### [YOUR TASK]
Starting at the first line of the listing below, retype each line up to and including the one that contains "S.cycles.volume_bounces = 6". Leave pictures out.
=== SOURCE DATA ===
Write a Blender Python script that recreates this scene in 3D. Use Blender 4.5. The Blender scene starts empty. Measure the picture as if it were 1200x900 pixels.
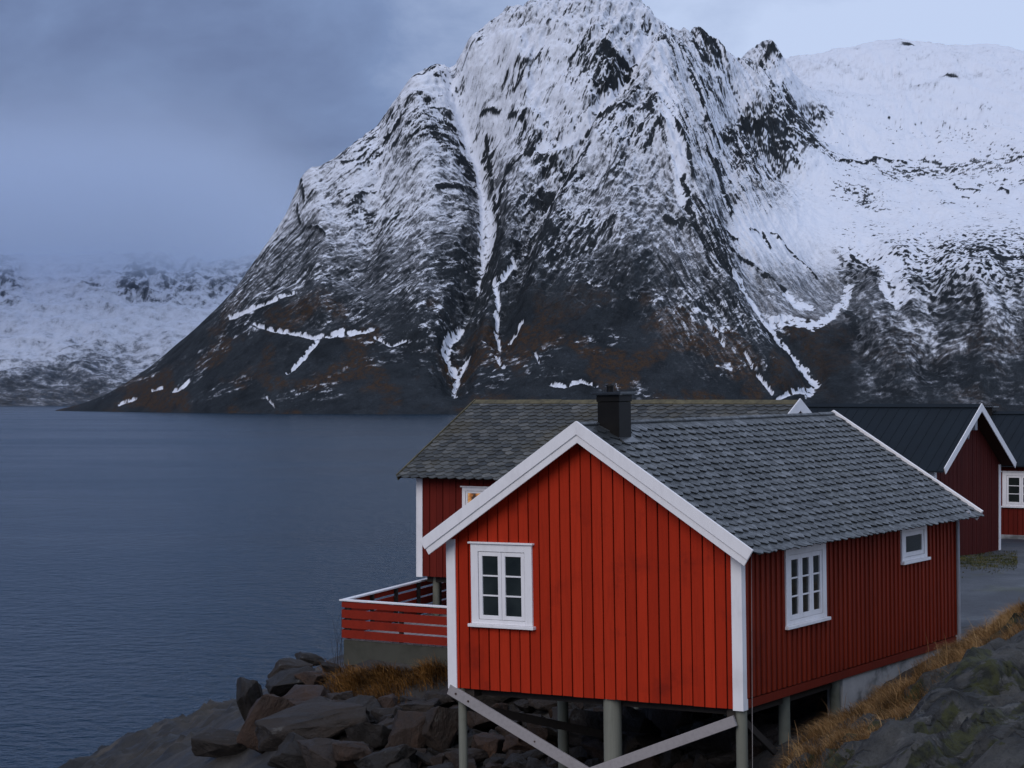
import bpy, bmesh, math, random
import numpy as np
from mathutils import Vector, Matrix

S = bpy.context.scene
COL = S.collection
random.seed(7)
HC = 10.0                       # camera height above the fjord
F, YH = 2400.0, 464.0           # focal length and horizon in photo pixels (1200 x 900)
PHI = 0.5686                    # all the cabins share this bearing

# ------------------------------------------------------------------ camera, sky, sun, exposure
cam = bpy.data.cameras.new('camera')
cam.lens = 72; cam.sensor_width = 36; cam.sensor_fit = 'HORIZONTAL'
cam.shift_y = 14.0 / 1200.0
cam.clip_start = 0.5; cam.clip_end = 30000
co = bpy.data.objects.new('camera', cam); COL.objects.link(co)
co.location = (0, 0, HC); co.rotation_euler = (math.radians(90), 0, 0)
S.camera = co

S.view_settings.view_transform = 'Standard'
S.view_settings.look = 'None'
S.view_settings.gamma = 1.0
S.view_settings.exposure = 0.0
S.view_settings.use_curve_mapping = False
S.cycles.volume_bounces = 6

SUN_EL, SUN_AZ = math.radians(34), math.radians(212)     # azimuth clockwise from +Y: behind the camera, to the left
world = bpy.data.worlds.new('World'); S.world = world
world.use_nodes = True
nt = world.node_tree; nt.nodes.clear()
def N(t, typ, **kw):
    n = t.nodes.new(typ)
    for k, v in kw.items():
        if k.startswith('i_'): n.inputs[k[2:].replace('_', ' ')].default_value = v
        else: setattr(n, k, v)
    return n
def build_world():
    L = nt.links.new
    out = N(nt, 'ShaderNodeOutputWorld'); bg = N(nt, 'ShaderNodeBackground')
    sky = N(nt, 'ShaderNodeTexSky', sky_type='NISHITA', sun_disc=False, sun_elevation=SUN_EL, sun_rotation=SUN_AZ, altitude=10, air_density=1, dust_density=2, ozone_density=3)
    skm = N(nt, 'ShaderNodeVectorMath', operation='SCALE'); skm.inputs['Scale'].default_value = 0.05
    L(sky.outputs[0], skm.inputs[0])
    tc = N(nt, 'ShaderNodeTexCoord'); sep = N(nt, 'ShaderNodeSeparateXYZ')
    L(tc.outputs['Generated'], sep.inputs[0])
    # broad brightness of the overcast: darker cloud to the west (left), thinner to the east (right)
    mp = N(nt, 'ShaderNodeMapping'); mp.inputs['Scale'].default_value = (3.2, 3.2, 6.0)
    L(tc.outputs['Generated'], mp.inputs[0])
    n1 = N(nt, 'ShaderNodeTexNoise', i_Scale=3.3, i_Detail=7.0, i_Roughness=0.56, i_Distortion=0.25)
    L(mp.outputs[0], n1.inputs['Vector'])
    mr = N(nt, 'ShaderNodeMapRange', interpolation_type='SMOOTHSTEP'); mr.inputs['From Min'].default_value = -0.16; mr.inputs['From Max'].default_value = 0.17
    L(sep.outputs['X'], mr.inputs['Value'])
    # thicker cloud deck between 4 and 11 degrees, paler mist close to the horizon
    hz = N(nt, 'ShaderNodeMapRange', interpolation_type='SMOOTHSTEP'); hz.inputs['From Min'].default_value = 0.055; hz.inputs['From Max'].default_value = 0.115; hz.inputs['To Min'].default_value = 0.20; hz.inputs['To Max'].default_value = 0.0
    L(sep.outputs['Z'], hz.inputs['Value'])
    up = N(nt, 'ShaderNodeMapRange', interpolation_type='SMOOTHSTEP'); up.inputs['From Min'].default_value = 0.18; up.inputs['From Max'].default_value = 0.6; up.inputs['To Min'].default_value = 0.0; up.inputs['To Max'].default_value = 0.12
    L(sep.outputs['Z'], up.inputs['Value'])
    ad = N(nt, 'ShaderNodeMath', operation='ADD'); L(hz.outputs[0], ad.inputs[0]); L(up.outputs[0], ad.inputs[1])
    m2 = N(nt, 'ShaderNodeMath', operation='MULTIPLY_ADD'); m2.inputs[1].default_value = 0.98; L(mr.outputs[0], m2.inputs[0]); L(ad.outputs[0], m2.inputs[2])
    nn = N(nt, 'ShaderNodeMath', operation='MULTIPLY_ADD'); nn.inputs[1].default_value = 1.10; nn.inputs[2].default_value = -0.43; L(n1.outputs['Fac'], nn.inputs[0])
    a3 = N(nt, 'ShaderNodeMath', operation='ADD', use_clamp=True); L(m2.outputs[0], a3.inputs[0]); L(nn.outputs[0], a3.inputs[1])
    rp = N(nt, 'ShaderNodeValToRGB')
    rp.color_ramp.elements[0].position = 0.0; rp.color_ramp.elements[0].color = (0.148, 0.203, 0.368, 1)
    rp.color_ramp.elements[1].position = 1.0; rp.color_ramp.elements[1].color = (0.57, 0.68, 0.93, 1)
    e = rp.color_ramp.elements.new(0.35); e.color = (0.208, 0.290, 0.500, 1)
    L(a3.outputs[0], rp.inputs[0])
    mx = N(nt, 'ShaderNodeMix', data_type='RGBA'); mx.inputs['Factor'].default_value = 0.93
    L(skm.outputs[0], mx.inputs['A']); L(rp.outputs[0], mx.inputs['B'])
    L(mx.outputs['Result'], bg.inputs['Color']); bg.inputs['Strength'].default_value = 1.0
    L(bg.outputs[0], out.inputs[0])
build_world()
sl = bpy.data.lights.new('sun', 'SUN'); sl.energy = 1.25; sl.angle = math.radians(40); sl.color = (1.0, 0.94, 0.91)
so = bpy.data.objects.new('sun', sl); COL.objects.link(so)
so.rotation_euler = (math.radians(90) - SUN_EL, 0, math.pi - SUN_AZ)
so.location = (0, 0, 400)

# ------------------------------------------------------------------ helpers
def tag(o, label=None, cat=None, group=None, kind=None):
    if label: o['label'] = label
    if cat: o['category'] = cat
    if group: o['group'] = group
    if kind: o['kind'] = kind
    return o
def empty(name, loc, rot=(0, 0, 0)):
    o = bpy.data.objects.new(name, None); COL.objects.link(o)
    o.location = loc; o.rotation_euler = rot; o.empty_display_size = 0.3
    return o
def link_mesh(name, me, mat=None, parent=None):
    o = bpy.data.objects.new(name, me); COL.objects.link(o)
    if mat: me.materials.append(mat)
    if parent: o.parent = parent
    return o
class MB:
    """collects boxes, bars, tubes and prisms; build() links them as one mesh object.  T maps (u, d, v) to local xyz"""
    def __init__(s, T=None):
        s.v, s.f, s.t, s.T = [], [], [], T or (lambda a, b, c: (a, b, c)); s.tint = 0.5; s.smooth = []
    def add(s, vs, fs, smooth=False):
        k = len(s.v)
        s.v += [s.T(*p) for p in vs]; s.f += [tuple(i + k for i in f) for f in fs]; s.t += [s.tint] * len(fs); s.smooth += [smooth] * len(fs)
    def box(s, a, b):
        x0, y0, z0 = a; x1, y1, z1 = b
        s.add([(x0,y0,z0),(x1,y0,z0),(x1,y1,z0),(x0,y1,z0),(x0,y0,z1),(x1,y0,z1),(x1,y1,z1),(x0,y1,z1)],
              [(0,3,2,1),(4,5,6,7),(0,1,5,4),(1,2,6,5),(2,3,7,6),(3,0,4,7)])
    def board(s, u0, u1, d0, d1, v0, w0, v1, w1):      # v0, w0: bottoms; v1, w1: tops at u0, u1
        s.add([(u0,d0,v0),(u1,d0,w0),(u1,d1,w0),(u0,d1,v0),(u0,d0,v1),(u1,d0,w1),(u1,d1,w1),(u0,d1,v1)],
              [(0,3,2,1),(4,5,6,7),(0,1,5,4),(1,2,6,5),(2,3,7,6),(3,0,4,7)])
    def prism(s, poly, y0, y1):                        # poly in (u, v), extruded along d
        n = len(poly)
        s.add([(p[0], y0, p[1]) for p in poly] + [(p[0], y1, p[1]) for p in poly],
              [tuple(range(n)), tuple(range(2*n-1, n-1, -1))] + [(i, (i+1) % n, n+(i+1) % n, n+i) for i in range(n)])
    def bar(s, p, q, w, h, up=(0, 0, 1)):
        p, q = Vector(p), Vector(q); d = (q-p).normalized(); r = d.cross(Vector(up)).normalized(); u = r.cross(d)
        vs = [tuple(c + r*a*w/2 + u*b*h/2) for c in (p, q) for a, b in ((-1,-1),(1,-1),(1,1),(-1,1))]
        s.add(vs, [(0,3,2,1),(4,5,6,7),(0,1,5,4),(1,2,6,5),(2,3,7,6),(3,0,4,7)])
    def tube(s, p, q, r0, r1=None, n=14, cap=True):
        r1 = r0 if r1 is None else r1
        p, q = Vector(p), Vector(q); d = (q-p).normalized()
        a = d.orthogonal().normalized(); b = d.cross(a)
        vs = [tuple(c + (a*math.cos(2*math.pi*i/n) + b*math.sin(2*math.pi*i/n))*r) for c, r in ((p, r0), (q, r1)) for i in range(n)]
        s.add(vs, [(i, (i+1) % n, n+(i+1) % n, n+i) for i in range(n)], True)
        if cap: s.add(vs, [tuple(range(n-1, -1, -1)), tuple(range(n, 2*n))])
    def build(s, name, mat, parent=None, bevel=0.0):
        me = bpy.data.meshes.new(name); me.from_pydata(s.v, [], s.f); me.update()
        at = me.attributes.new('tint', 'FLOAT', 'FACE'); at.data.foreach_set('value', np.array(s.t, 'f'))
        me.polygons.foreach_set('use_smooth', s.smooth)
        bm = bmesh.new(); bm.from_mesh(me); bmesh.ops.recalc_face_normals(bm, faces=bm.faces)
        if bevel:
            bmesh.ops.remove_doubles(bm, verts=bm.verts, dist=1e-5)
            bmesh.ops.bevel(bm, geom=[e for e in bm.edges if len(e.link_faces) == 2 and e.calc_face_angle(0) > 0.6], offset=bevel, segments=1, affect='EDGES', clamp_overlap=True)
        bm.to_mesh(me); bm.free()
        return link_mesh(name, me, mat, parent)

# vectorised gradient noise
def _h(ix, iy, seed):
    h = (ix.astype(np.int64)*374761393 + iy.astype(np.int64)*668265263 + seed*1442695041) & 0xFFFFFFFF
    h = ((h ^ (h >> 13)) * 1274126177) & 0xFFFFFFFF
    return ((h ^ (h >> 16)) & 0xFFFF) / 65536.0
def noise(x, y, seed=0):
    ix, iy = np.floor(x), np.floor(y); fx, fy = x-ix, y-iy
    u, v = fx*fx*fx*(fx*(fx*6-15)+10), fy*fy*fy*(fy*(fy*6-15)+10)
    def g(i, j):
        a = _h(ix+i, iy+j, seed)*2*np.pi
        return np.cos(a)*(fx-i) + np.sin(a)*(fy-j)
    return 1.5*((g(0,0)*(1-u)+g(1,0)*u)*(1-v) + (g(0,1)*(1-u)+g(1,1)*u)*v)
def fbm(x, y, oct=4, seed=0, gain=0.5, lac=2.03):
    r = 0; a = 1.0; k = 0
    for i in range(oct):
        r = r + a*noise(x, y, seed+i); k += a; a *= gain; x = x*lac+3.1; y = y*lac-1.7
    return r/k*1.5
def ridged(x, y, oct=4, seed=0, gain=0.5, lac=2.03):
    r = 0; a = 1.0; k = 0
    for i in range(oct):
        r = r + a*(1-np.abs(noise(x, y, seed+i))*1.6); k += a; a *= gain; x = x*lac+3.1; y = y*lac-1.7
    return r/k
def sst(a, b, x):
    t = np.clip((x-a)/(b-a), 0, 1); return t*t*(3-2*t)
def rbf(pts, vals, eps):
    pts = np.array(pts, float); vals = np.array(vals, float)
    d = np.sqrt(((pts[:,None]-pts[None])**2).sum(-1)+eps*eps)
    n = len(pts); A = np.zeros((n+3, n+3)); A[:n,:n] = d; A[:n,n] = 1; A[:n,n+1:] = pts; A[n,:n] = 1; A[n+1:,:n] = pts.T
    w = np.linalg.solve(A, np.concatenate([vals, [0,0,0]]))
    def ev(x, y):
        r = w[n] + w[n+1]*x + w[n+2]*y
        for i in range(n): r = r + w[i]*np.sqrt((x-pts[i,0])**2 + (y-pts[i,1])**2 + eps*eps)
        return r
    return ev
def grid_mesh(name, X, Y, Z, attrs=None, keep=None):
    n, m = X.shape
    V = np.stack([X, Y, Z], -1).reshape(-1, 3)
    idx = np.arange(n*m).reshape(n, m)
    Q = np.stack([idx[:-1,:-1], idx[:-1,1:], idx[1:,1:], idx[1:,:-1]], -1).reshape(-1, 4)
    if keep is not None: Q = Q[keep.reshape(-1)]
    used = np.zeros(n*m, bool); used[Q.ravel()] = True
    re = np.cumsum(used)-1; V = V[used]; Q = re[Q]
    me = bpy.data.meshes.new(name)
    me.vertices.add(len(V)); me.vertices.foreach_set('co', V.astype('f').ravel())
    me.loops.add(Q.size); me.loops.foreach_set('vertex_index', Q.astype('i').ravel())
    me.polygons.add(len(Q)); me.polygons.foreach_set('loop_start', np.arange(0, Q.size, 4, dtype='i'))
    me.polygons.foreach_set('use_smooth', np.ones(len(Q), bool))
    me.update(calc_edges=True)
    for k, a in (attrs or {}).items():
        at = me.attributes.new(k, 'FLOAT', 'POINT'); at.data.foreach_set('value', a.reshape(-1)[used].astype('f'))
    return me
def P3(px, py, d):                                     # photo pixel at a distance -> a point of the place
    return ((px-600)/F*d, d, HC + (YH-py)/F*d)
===
### [ANSWER IN FULL]
Write a Blender Python script that recreates this scene in 3D. Use Blender 4.5. The Blender scene starts empty. Measure the picture as if it were 1200x900 pixels.
import bpy, bmesh, math, random
import numpy as np
from mathutils import Vector, Matrix

S = bpy.context.scene
COL = S.collection
random.seed(7)
HC = 10.0                       # camera height above the fjord
F, YH = 2400.0, 464.0           # focal length and horizon in photo pixels (1200 x 900)
PHI = 0.5686                    # all the cabins share this bearing

# ------------------------------------------------------------------ camera, sky, sun, exposure
cam = bpy.data.cameras.new('camera')
cam.lens = 72; cam.sensor_width = 36; cam.sensor_fit = 'HORIZONTAL'
cam.shift_y = 14.0 / 1200.0
cam.clip_start = 0.5; cam.clip_end = 30000
co = bpy.data.objects.new('camera', cam); COL.objects.link(co)
co.location = (0, 0, HC); co.rotation_euler = (math.radians(90), 0, 0)
S.camera = co

S.view_settings.view_transform = 'Standard'
S.view_settings.look = 'None'
S.view_settings.gamma = 1.0
S.view_settings.exposure = 0.0
S.view_settings.use_curve_mapping = False
S.cycles.volume_bounces = 6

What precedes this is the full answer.